Büyüme ve bütçe disiplini

Haberin Devamı

Küresel piyasalar haftaya nispeten sakin başladı. Geçen hafta yaşanan gerginlik ve düşüşlerden sonra biraz durup nefes almaları bekleniyordu. Bir süre devam edebilir. İçeride sepet kur 2.08 TL civarında dalgalanıyor.

Cumartesi gecesi Şampiyonlar Ligi finali tam bir futbol şölenine dönüştü. Ne maçtı ama! Münih kendi stadında kupaya bir şekilde uzanır diye düşünmüştüm. Üç kez dokundu ama tutamadı. Kupa törenini hüzün ve ibretle seyrettim.

Yazımı yollayıp İstanbul Bilgi Üniversitesi Hukuk Fakültesi’nde AB krizi tartışmasına gidiyorum. Alt başlığı “Zorluklar ve Fırsatlar”; konuşmacıları AB’li iki önemli hukukçu, ben ve büyükelçi V. Vural. Gözlemlerimi paylaşmayı umut ediyorum.

G-8 lider zirvesi

G-8 liderlerinin Camp David’de kupa maçını seyrederken çekilmiş fotoğrafları dün medyada çıktı. Britanya Başbakanı Cameron havalarda; Merkel ise belki üzülmüş ama göstermiyor. Zaten Almanya Başbakanı duygusallığı ile ünlü sayılmaz.

Zirve sonunda yayınlanan bildiriyi okudum. Bekleneceği gibi, ekonomi ile başlıyor. İlk madde giriş. Sonraki iki madde öz ve net:

“2. Büyümeyi ve istihdam yaratılmasını desteklemek zorundayız.

3. Küresel ekonomik toparlanma umut işaretleri veriyor ancak güçlü karşı eğilimler hâlâ varlığını sürdürüyor.”

Dördüncü madde ilk yumuşatmayı getiriyor:

“4. Bu geri plan ışığında, ekonomilerimizi yeniden canlandırmak ve mali gerginliklerle mücadele etmek için gerekli tüm adımları atmayı taahhüt ve doğru tedbirlerin her ülke için farklı olduğunu kabul ediyoruz.”

Tahmin edeceğiniz gibi, derhal Avrupa’ya geçiliyor:

“5. Avrupa’da büyümenin nasıl sağlanacağı konusunda yürütülen tartışmayı memnuniyetle kaydediyor ve yapısal bazda değerlendirilecek mali disiplin uygulamasına kesin desteğimizi sürdürüyoruz.” Maddenin devamı konuyu açıyor.
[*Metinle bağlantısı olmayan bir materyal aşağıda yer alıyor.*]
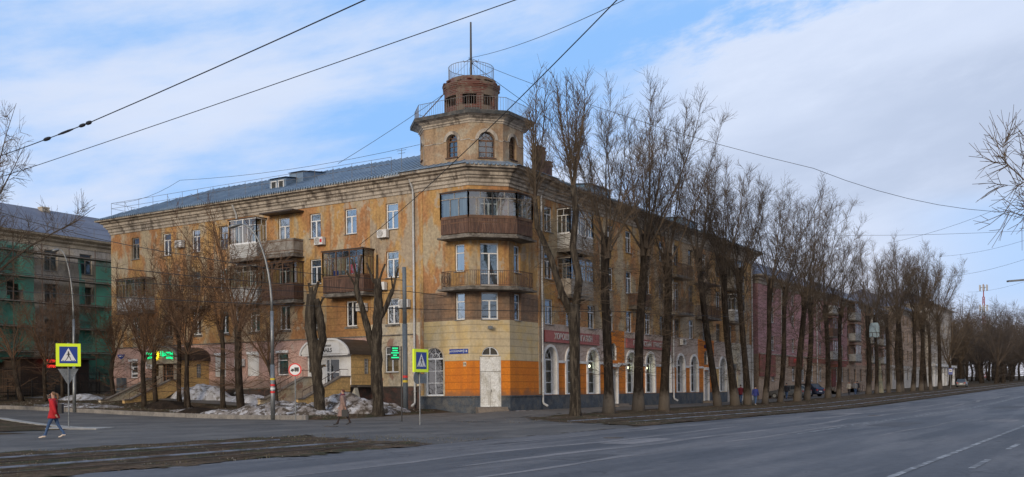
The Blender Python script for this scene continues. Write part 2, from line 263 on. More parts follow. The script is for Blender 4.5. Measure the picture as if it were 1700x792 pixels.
# ------------------------------------------------------------------ mesh helpers
class MB:
    def __init__(s): s.v = []; s.f = []; s.m = []; s.mats = []; s.sm = False
    def mi(s, mat):
        if mat is None: return 0
        if mat not in s.mats: s.mats.append(mat)
        return s.mats.index(mat)
    def poly(s, pts, mat=None):
        b = len(s.v); s.v += [tuple(p) for p in pts]; s.f.append(tuple(range(b, b+len(pts)))); s.m.append(s.mi(mat))
    def box(s, x0, x1, y0, y1, z0, z1, mat=None):
        s.obox(Vector(((x0+x1)/2, (y0+y1)/2, (z0+z1)/2)), Vector((1,0,0)), Vector((0,1,0)), Vector((0,0,1)), abs(x1-x0)/2, abs(y1-y0)/2, abs(z1-z0)/2, mat)
    def obox(s, c, a, b_, c_, ha, hb, hc, mat=None):
        i = len(s.v); k = s.mi(mat)
        for sx in (-1, 1):
            for sy in (-1, 1):
                for sz in (-1, 1): s.v.append(tuple(c + a*(ha*sx) + b_*(hb*sy) + c_*(hc*sz)))
        for q in ((0,1,3,2), (4,6,7,5), (0,4,5,1), (2,3,7,6), (0,2,6,4), (1,5,7,3)): s.f.append(tuple(i+j for j in q)); s.m.append(k)
    def beam(s, p, q, w, h, mat=None, up=(0,0,1)):
        p = Vector(p); q = Vector(q); d = q-p; L_ = d.length
        if L_ < 1e-6: return
        d /= L_; u = Vector(up)
        if abs(d.dot(u)) > .98: u = Vector((1,0,0))
        a = d.cross(u).normalized(); b = a.cross(d).normalized()
        s.obox((p+q)/2, d, a, b, L_/2, w/2, h/2, mat)
    def tube(s, pts, rr, n=8, mat=None, cap=True):
        k = s.mi(mat); rings = []
        pts = [Vector(p) for p in pts]
        if not isinstance(rr, (list, tuple)): rr = [rr]*len(pts)
        ref = None
        for i, p in enumerate(pts):
            d = (pts[min(i+1, len(pts)-1)] - pts[max(i-1, 0)])
            if d.length < 1e-9: d = Vector((0,0,1))
            d.normalize()
            if ref is None:
                ref = Vector((1,0,0)) if abs(d.x) < .9 else Vector((0,1,0))
            a = (ref - d*ref.dot(d))
            if a.length < 1e-6: a = d.orthogonal()
            a.normalize(); ref = a; b = d.cross(a)
            st = len(s.v)
            for j in range(n):
                t = 2*math.pi*j/n; s.v.append(tuple(p + (a*math.cos(t) + b*math.sin(t))*rr[i]))
            rings.append(st)
        for i in range(len(rings)-1):
            for j in range(n):
                j2 = (j+1) % n
                s.f.append((rings[i]+j, rings[i]+j2, rings[i+1]+j2, rings[i+1]+j)); s.m.append(k)
        if cap and n > 3:
            s.f.append(tuple(rings[0]+j for j in reversed(range(n)))); s.m.append(k)
            s.f.append(tuple(rings[-1]+j for j in range(n))); s.m.append(k)
    def prism(s, pts, z0, z1, mat=None):     # plan outline, counter-clockwise
        n = len(pts); i = len(s.v); k = s.mi(mat)
        s.v += [(x, y, z0) for x, y in pts] + [(x, y, z1) for x, y in pts]
        for j in range(n):
            j2 = (j+1) % n; s.f.append((i+j, i+j2, i+n+j2, i+n+j)); s.m.append(k)
        s.f.append(tuple(i+j for j in reversed(range(n)))); s.m.append(k)
        s.f.append(tuple(i+n+j for j in range(n))); s.m.append(k)
    def extr(s, pts, d, mat=None):           # any planar outline pushed along d
        d = Vector(d); n = len(pts); i = len(s.v); k = s.mi(mat)
        s.v += [tuple(p) for p in pts] + [tuple(Vector(p)+d) for p in pts]
        for j in range(n):
            j2 = (j+1) % n; s.f.append((i+j, i+j2, i+n+j2, i+n+j)); s.m.append(k)
        s.f.append(tuple(i+j for j in reversed(range(n)))); s.m.append(k)
        s.f.append(tuple(i+n+j for j in range(n))); s.m.append(k)
    def mesh(s, name, mat=None, off=(0,0,0)):
        me = bpy.data.meshes.new(name)
        me.from_pydata([(a-off[0], b-off[1], c-off[2]) for a, b, c in s.v], [], s.f)
        for mt in (s.mats or [mat]): me.materials.append(mt)
        if s.mats: me.polygons.foreach_set('material_index', s.m)
        if s.sm: me.polygons.foreach_set('use_smooth', [True]*len(me.polygons))
        me.update(); return me
    def build(s, name, mat=None, parent=None, base=None):
        off = Vector((0,0,0))
        if parent is not None:
            p = parent
            while p is not None: off += p.location; p = p.parent
        elif base is not None: off = Vector(base)
        o = bpy.data.objects.new(name, s.mesh(name, mat, off)); COL.objects.link(o)
        if parent is not None: o.parent = parent
        else: o.location = off
        return o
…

Sonraki maddede tekrar mali disipline güçlü vurgu yer alıyor.

Ne anlıyoruz? Bildiri Obama ve Hollande’ın talep ettiği büyüme önceliğini mi yansıtıyor? Yoksa Merkel ve Cameron’un savunduğu bütçe disiplinine mi arka çıkıyor? Bence maç berabere bitmiş. Yani iki taraf da pozisyonlarını koruyor.

Koşullara bağlıdır

Sorun biliniyor. Özel kesimin şu ya da bu şekilde harcamasını kısması halinde iktisat politikası ne yapmalı? Kamu dengesini bozma pahasına büyümeyi mi teşvik etmeli? Yoksa büyümeden vazgeçmek pahasına kamu dengesini mi korumalı?
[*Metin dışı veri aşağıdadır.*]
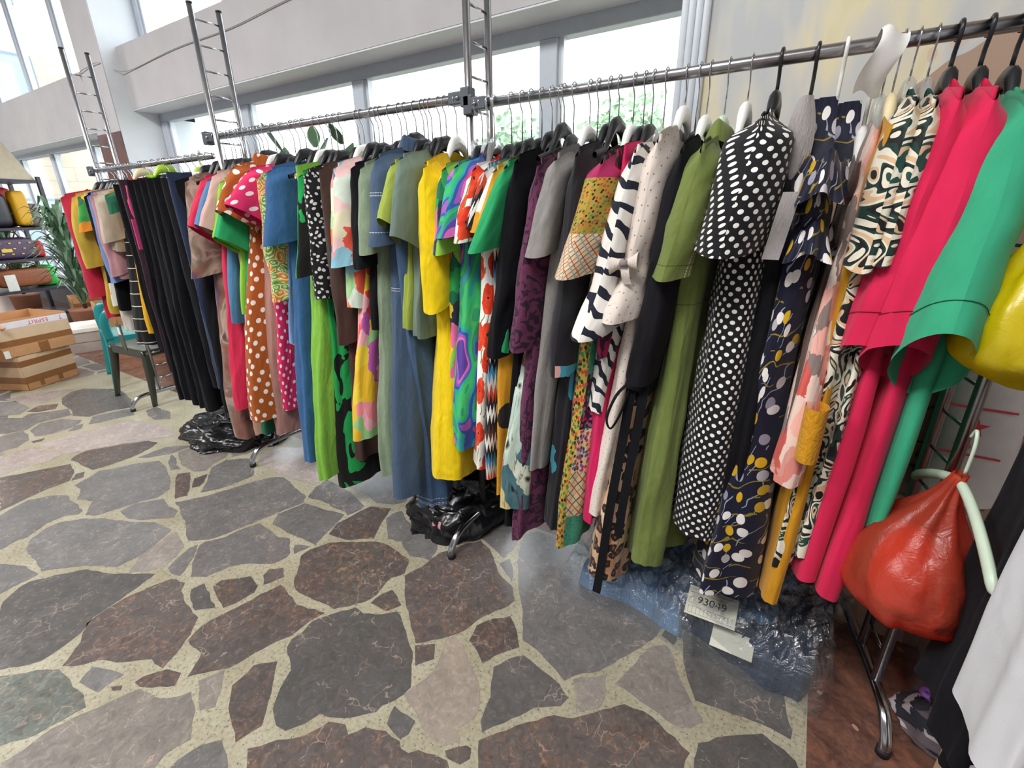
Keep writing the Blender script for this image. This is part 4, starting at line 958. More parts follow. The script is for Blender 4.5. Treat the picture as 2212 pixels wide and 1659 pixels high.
bl = ['first black skirt from the plum trousers, hanging long', 'second long black skirt from the plum trousers', 'third long black skirt from the plum trousers',
      'fourth long black skirt from the plum trousers', 'long black skirt directly beside the charcoal trousers']
for i, lab in enumerate(bl):
    G('skirt', lab, 'skirt', -3.15 + i * .075, .27 + .012 * (i % 2), f_blk2 if i % 2 else f_blk, zs=1.50, zn=1.525, w=.185, wh=.205, th=.035, flat=True, group=GA, folds=6, fa=.014, short='long black skirt no %s' % ('one', 'two', 'three', 'four', 'five')[i],
      hlabel='%s hanger with the %s' % (('black', 'black', 'grey', 'black', 'black')[i], lab.split(',')[0].replace('directly ', '')), hang=('black', 'black', 'grey', 'black', 'black')[i])
G('trousers', 'charcoal grey trousers hanging beside the navy trousers', 'trousers', -2.78, .42, f_char, zs=1.5, zn=1.52, w=.18, wh=.17, flat=True, group=GA, short='charcoal trousers')
G('trousers', 'navy blue trousers hanging straight near the tie dye dress', 'trousers', -2.71, .42, f_nvj, zs=1.5, zn=1.545, w=.18, wh=.17, flat=True, group=GA, short='navy trousers', hang='lime')
G('dress', 'long black dress between navy trousers and tie dye dress', 'dress', -2.65, .30, f_blk, zs=1.5, zn=1.55, w=.18, wh=.2, group=GA, short='black dress by navy trousers')
G('camisole', 'small crimson camisole tucked high under the far rail', 'top', -3.36, 1.28, f_redj, zs=1.545, zn=1.57, w=.09, wh=.12, group=GA, short='crimson camisole', hang='wood')
G('camisole', 'small lime green camisole tucked high under the far rail', 'top', -3.10, 1.30, f_lime, zs=1.55, zn=1.575, w=.11, wh=.12, group=GA, short='lime camisole', hang='lime')
# white clip hanger in front of the rail B end
t = thing('clip_hanger', 'white plastic clip hanger hung flat beside the tie dye dress', 'hanger', (-2.73, 1.39, 0), 0.9, 'hangers on the rails')
MB().tube([(0, -.16, 1.535), (0, .16, 1.575)], .010, 10, flat=.7).build('arm_bar', HCOL['white'], t)
for y in (-.13, .13): MB().box(-.016, .016, y - .022, y + .022, 1.47, 1.545).box(-.019, .019, y - .028, y + .028, 1.462, 1.478).build('clip', HCOL['white'], t, False, .003)
MB().tube(bez([(0, .018, 1.61), (0, .02, 1.64), (0, 0, 1.660), (0, -.02, 1.64), (0, -.01, 1.6), (0, 0, 1.555)], 5), .0055, 8).build('hook', HCOL['white'], t)

# ---------------------------------------------------------------- middle rail
G('dress', 'long brown and plum tie dye chiffon dress at the left end', 'dress', -2.55, .18, f_tie, 1.515, 1.565, sl=.44, slw=.10, splay=.04, t=.03, th=.06, wh=.24, group=GB, short='tie dye dress', folds=5, fa=.016)
G('dress', 'coral red short sleeved dress next to tie dye dress', 'dress', -2.41, .385, f_red, 1.515, 1.55, sl=0.27, slw=.085, splay=.085, cut=-.06, wh=0.25, group=GB, short='coral red dress')
G('t_shirt', 'dusty blue short sleeved top beside the coral red dress', 't-shirt', -2.355, .85, f_blue, 1.51, 1.55, sl=0.255, slw=.085, splay=.08, cut=-.055, group=GB, short='dusty blue top')
G('dress', 'pale pink short sleeved dress beside the dusty blue top', 'dress', -2.30, .42, f_pale, 1.53, 1.56, sl=0.28, slw=.085, splay=.08, cut=-.055, wh=.22, group=GB, short='pale pink dress')
G('dress', 'plain sand coloured long dress with hem below the rust polka dress', 'dress', -2.335, .25, f_sand, 1.49, 1.53, w=.15, wh=.22, group=GB, short='sand dress')
G('t_shirt', 'lime green top with longer sleeve beside the pale pink dress', 't-shirt', -2.255, .90, f_lime, 1.50, 1.545, sl=0.3, slw=.085, splay=.07, cut=-.055, group=GB, short='lime top')
G('t_shirt', 'leaf green top beside the rust polka dot dress', 't-shirt', -2.215, .88, f_grn, 1.485, 1.54, sl=.28, slw=.085, splay=.08, cut=-.055, group=GB, short='leaf green top')
G('skirt', 'bottle green skirt hem showing under the rust polka dot dress', 'skirt', -2.235, .285, f_dgr, 1.46, 1.50, w=.13, wh=.235, flat=True, group=GB, short='bottle green skirt')
G('dress', 'rust brown dress with white polka dots and shirt collar', 'dress', -2.155, .415, f_odot, 1.548, 1.585, sl=0.24, slw=.09, splay=.075, cut=-.06, t=.03, th=0.085, wh=0.32, collar=True, group=GB, short='rust polka dress', folds=3)
G('skirt', 'dusty rose skirt hem showing below the polka dot dresses', 'skirt', -2.10, .32, f_dust, 1.46, 1.50, w=.13, wh=.25, th=.05, flat=True, group=GB, short='dusty rose skirt')
G('dress', 'pink dress with white polka dots and flared sleeve', 'dress', -2.045, .455, f_pdot, 1.53, 1.567, sl=0.2, slw=.10, splay=.085, cut=-.06, t=.034, th=0.035, wh=0.215, group=GB, short='pink polka dress')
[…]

Bence anahtar “doğru tedbirlerin her ülke için farklı olduğunu kabul” etmekte yatıyor. İktisatta tüm koşullarda geçerli genel kural arayışları daima hüsranla sonuçlanmıştır. Doğrusu her vakayı kendi içinde değerlendirmektir.

Büyüme ile kemer sıkma arasındaki zor tercihin bir kritik tahdidi kamu borç düzeyidir. Yükseldikçe bütçe disiplinine ihtiyaç artar. Keza, mali piyasa derinliği, yapısal rekabet gücü vs. başka faktörler de hesaba katılmalıdır.

Zor tercih artık Türkiye’nin de gündemindedir. İç talebi frenleme hedefine AB resesyonu ve küresel belirsizlik eklendi. Ekonomide öngörülenden sert bir yavaşlama ihtimali belirdi. İktisat politikası tepki vermeli mi? Nasıl? Hayati önemdedir; devam edeceğim.